Новый роман Григоровича — «Переселенцы» как бы подытоживал, художественно обобщал на широком полотне повествования накопленный писателем опыт исследования крестьянской жизни, взаимоотношений крестьянина с помещиком, его подневольного, рабского, бесправного положения. Роман был высоко оценён Н. Г. Чернышевским, который писал в 1856 году в «Заметках о журналах», что в «Переселенцах» Григоровича «есть живая мысль, есть действительное знание народной жизни и любовь к народу, у него поселяне выводятся не затем, чтобы исполнять должность диковинных чудаков с неслыханным языком: нет! они являются, как живые люди, которые возбуждают в себе полное ваше участие. В этом и причина постоянного успеха его повестей и романов из сельского быта»[19]. Общественная значимость романа «Переселенцы», раскрывшего непримиримость социальных антагонизмов между помещиками и угнетаемым ими крестьянством, определялась не только верным, объективным изображением народной жизни, но еще и тем, что он был создан в годы усиления массовых крестьянских выступлений, в то время, когда вопрос об освобождении мужика от крепостного ига стал важнейшим, коренным вопросом русской жизни.

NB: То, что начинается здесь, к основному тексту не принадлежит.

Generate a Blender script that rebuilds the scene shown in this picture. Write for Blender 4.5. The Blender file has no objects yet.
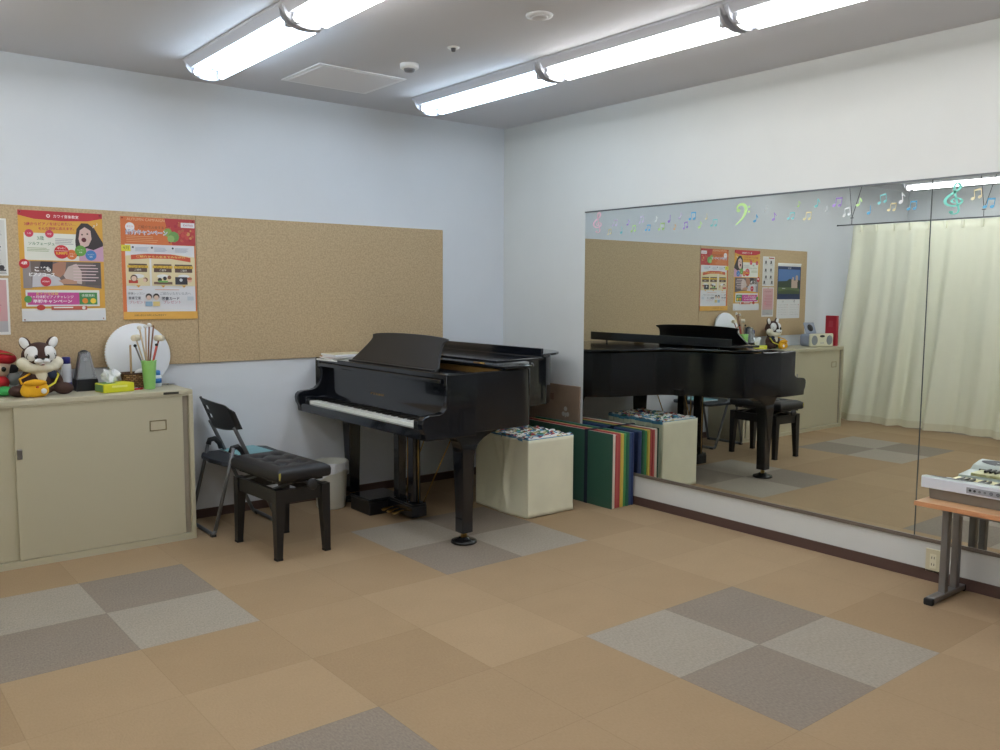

Очень часто исследователи творчества Д. В. Григоровича, опираясь на замечание Н. Г. Чернышевского в статье «Не начало ли перемены?» о том, что предшественники Н. В. Успенского (то есть и Григорович тоже) идеализировали мужицкий быт, изображали простолюдинов такими благородными, возвышенными и добродетельными, кроткими и умными, упрекают автора романов «Рыбаки» и «Переселенцы», а также таких повестей, как «Пахарь» (помещённую в настоящий сборник), в сентиментальном любовании духовной цельностью крестьянина, в том, что он идеализировал патриархальные отношения в деревне и, отображая социальное расслоение крестьянского мира, не понимал его общественного значения и т. д. Но можно ли действительно признать, что Григорович идеализировал своих героев из народа? Л. Н. Толстой, например, видел «недостаток Григоровича и его рыбаков» в том, что писатель показывает не только хорошее, но и дурное в народе[20]. Иначе оценивал творчество художника и такой знаток русского народа, как Н. С. Лесков.
«Я не понимаю,— писал он,— почему пейзанские рассказы Григоровича подвергаются осмеянию, а рассказы целой толпы позднейших народников, напечатанные в самом огромном количестве и прошедшие без всякого следа и значения считаются чем-то полезным. По-моему, пейзаны Григоровича не только гораздо поэтичнее, но и гораздо живее, чем сахарные добродетельные мужички Небольсина, или дураки Успенского (имеется в виду Н. Успенский.— Н. У.), или ядовитые халдеи Левитова…»[21]
На самом же деле, конечно, Григорович не идеализировал народ, во всяком случае, такого рода поэтизация героев не была его творческой установкой. Он просто с любовью писал о крестьянах, видя, безусловно и отображая вполне объективно и дурные стороны их характера и быта. Так, он с горечью писал о бездушном порой отношении крестьянина к собственным детям, инертности его сознания.
«Простым классом народа,— замечал он,— вообще управляет рутина: его пугают всякие нововведения он боится идти новым путём…» и т. д.[22]
Для того чтобы объяснить противоречивость оценок творчества Григоровича и изменившееся вдруг отношение к его произведениям Чернышевского, следует вспомнить о том, что в годы создания писателем его романов «Рыбаки» и «Переселенцы» передовая русская литература вступила уже в новый этап своего развития. Несмотря на то что к середине 50‑х годов литература сделала очень многое в изображении крестьянина, ремесленника, «простолюдина» вообще (герои из народа стали изображаться в свете больших нравственных, общественных, государственных проблем, раскрывалось богатство их внутреннего мира), всё же отношение многих художников к крестьянину, мужику, как отмечал Чернышевский, продолжало оставаться «сострадательным», на народ продолжали смотреть только как на жертву несправедливого социального устройства. Поэтому пафос многих произведений приобретал часто не столько социальное, сколько общегуманистическое звучание. И самое главное — в народе не видели той общественной силы, которая только одна и способна сломать, уничтожить несправедливый, основанный на рабстве общественный строй.